The fourth point begins in the fact
that a social ziggurat exists to be climbed in the first place. Ziggurats do
not build themselves. They require remarkable feats of coordination and
self-sacrifice—both in building and maintaining them. With respect to projects
we no longer identify with, and cannot see ourselves making sacrifices for, our
first instinct is to assume that they were created by force. This explains why
the myth that the Great Pyramid was created by slave labor is still so popular.

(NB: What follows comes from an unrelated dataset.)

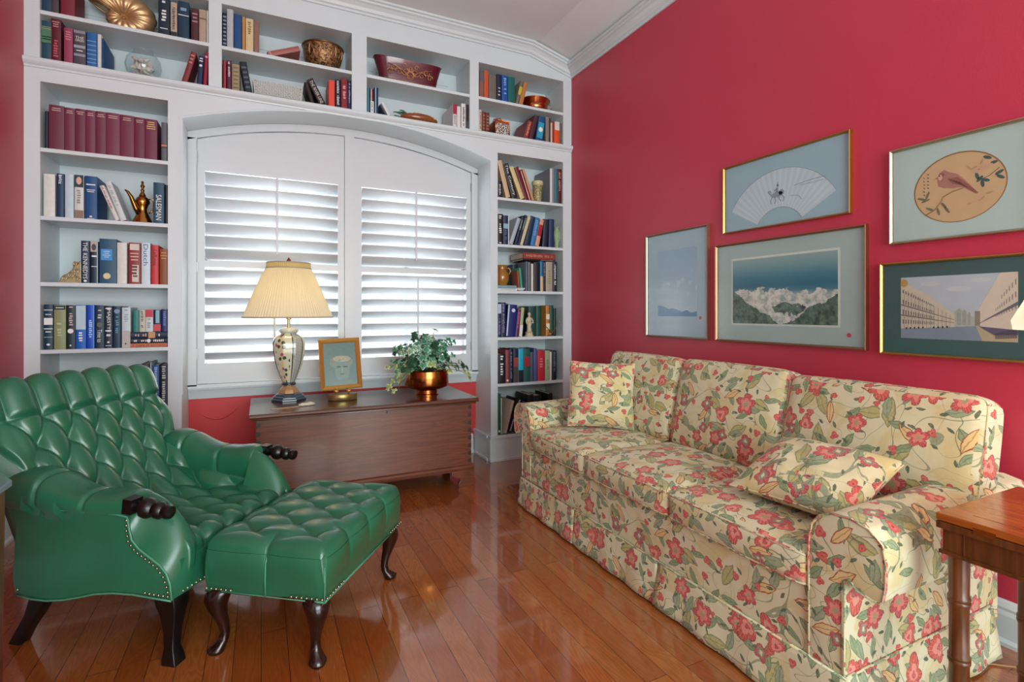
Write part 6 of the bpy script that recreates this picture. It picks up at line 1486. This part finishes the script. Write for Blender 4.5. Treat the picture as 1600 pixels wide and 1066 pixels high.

Who would drag granite blocks in the Egyptian heat just to ensure king Khufu’s
successful ascent to the sun? Well, as it turns out, lots of people. Force is a
blunt and inefficient instrument. The mace of Egypt’s conquering Scorpion King
was soon replaced by the symbolic rod and flail of his successors, and they
were plenty effective in convincing Egyptian peasants to work on Khufu’s
pyramid during the off-season. Civilization uses beautiful stories to create
collective identities that mobilize collective action. People fight and die
over words that don’t have any physical referent. Alexandrian monks ripped
Byzantine officials limb from limb for dividing the divine and human natures of
Christ, American cobblers fell on British bayonets in the name of Liberty, and
the sons of Russian peasants threw themselves beneath the treads of Nazi tanks
for the sake of the Rodina. The daily
bread of a functioning society is the empathy, self-sacrifice, and respect for
principles of its individual cogs—their willingness to identify with something
larger than themselves.
And who benefited most from the self-sacrifice of
Russian peasants? Josef Stalin, who crested the Soviet ziggurat on the strength
of his calculating callousness and contempt for any principle but that of his
own aggrandizement. Mean girls finish first—because nice girls let them.